Part 8 – Slitscan – Transforming Yoga Practice Videos

I wanted to transfigure the visuals of practicing yoga stepping away from realistic images of me holding poses and moving into creating abstract forms and illusions of how a machine might visualise my movement. Slit-scans created using processing.org, original videos are of me practicing yoga.


Monday 15th March

Today I was looking through some example sketches on processing and I found the slitscan example which uses the web cam to create a slit-scan image almost like a sideways panorama mode on phones.

Testing the slitscan example on processing.

I had the idea that this could be really interesting if I fed in a yoga practice to see how that kind of movement would be registered, I think this would tie in nicely with some of my Runway outputs.

I started with just using the sketch from the examples which reads in video from my laptop webcam.

Tuesday 23rd March

These are some screenshots of me testing the processing slitscan sketch while doing yoga.

Rebecca McSherry lent me some code she was working on at the start of the year which allows a movie to be read in instead of the webcam camera which meant I could begin experimenting with higher quality videos in the slitscans.

A screenshot of a yoga video in the slitscan processing sketch.

My vision for these visuals is to project them on large scale abstract paintings I will paint. I aim to have large white rectangles int he backgrounds of the paintings so that I can clearly project the moving slitscans on to them.

6 April 2021

Above I was figuring out how to play video through vpt as a projection but the next step was to figure out how to make a processing sketch play through vpt.

It took me some time to figure out as the last time I used vpt was in first year but I managed to figure out I needed to download a processing library and add some extra code to my sketch to make it work.

Friday 9 April

Over the last week I have been working on finishing my paintings and now I can experiment with projecting onto them.

I first mapped out where the paintings were with ‘solids’ since I have to project in the dark I will be illuminating the paintings with the projector so the white solids will actually be making the paintings visible.

I have actually decided to change the slitscan which will be projected onto the paintings. Previously I started with quite a smooth sliscan shown below.

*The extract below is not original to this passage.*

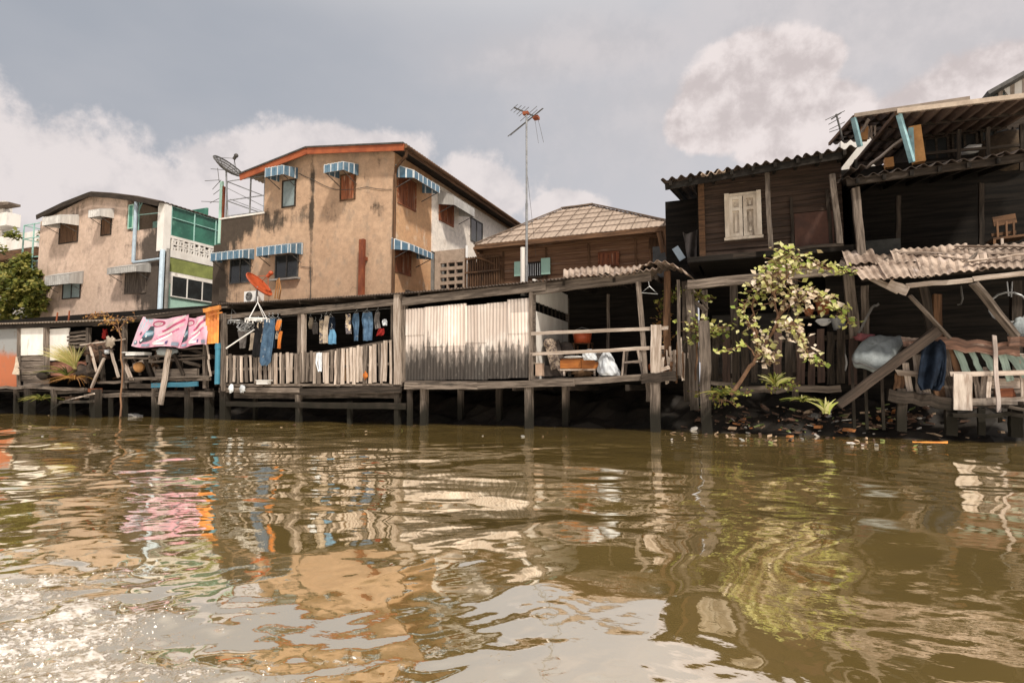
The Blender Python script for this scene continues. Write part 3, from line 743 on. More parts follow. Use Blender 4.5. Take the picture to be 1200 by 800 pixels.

After trying this one I would have been happy with it in a gallery space where the 20 minute video could play in a loop however since everything is online and digital this year I won’t be posting a 20 minute video of the slit can so I have decided to adapt. Instead I took the 20 minute video of me doing yoga and turned it into a time-lapse of 1minute. So this sped up version is what will be fed into processing and then projected onto the paintings. I also didn’t want to project the same thing 3 times onto the different paintings so the middle paining will be displaying the slitscan taken from the middle pixel of the video, the left paining from the left and the right paint from the right pixel. I did most of my practice on the middle of the mat so the left and right windows are more likely to be filled with white but I enjoy this since the movement that does appear seems subtle. The speeding up of the video also added another change since everything looks more pixelated I actually enjoy this as it provides a contrast to the abstract ‘blob’ shapes which I painted.

Preview from vpt8.

I had the 3 sketches running in processing and connected to vpt8 through the syphon library so it was running real-time not from pre-recorded videos which I was quite happy about.

setting up the paintings to project onto.

Slit-scans created using processing.org, original videos are of me practicing yoga. Each of these 3 slit-scans takes a vertical line of pixels from the original video and places them one by one next to each other in turn deconstructing the original video. The original video of me practicing yoga was around 20mins long I turned this into a 1min time-lapse which created the pixelated effect. Below is a video of a slightly smoother version of the video titled ‘Smoother_slitscan’.

I enjoy these slitscans and I believe the visual outcomes are very reminiscent of my works using machine learning. I think using slitscans was a fun way to create an illusion of how a machine might visualise the movement of the human body, I am always very aware that any movement shown on a computer is made up of pixels and frames and images therefore in my mind it never really truly evokes human movement like that of yoga practice. This is why I felt it would be interesting to exaggerate this weakness machines and computers where they lack the depth and understanding of complex physical human movement and morphing of the body and present is as something deformed.